Speaking on behalf of the Sisters of Mercy, Mercy International Association at the UN and the Mining Working Group, Sr. Aine O’Connor (pictured), described at the November 27, 2013 Fifth Session of the Open Working Group (OWG) how our members and partners worldwide are impacted by unsustainable energy generation – especially coal mining, biofuels, hydroelectric power, and now fracking for shale or coal-seam gas.

Based on the experience of members, she admonished that promoting these energy options is favoring short-sighted economic and profit motives over environmental sustainability and peoples’ rights.

To achieve a truly transformative sustainable energy agenda, she then outlined three key steps going forward:

First, Member States must agree on a rights-based definition of Sustainable Energy for All.
Such a definition is informed by human rights principles and obligations, giving priority to disadvantaged and marginalized groups, especially women and children, to the rights of future generations, and to vital ecosystem protection. She urged Member States to test their understanding of modern energy services against this definition.

Second, Member States should incorporate into States’ energy policy determinations a human-rights litmus test.
The litmus test that the Mining Working Group at the UN has developed includes the following questions:
1. Does the energy option cause, contribute to, or depend on the violation of human rights, or vital ecosystem destruction?
2. Does the energy strategy contribute to disadvantaged or marginalized groups, especially women, being able to enjoy a greater exercise of their rights?
3. Can affected communities safely and effectively participate in the assessment of these questions?
4. What is the assessment of these questions when applied to future generations?

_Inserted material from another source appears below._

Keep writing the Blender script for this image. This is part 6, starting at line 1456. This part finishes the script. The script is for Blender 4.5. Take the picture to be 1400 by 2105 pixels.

Finally, Member States are invited to adopt energy nexus targets and indicators based on the rights to health, food, and water
For example, targets could include the following actions:

  • Establish independent review mechanisms to assess the human and ecological health impact of energy technologies such as fracking and energy extractive activities.
  •  Include watershed protection as an indicator to measure sustainable energy and evaluate water scarcity and contamination related to unsustainable energies practices such as natural gas extraction through fracking and hydropower.
  • Connect the right to food and food sovereignty to targets on energy renewal to identify systemic abuses linked to biofuel expansions.
  • Guarantee that indicators require disaggregated data collection on the cumulative impact of energy-generation projects on these basic rights.

The message was well received by the Open Working Group co-chairs, Ambassador Csaba Korösi of Hungary and Ambassador Macharia Kamau of Kenya, as well as the audience present. A copy of the detailed statement is attached. Click here on Oral Intervention to watch the video; Sr. Aine’s intervention can be found at minutes 24:45 to 27.51 on the video.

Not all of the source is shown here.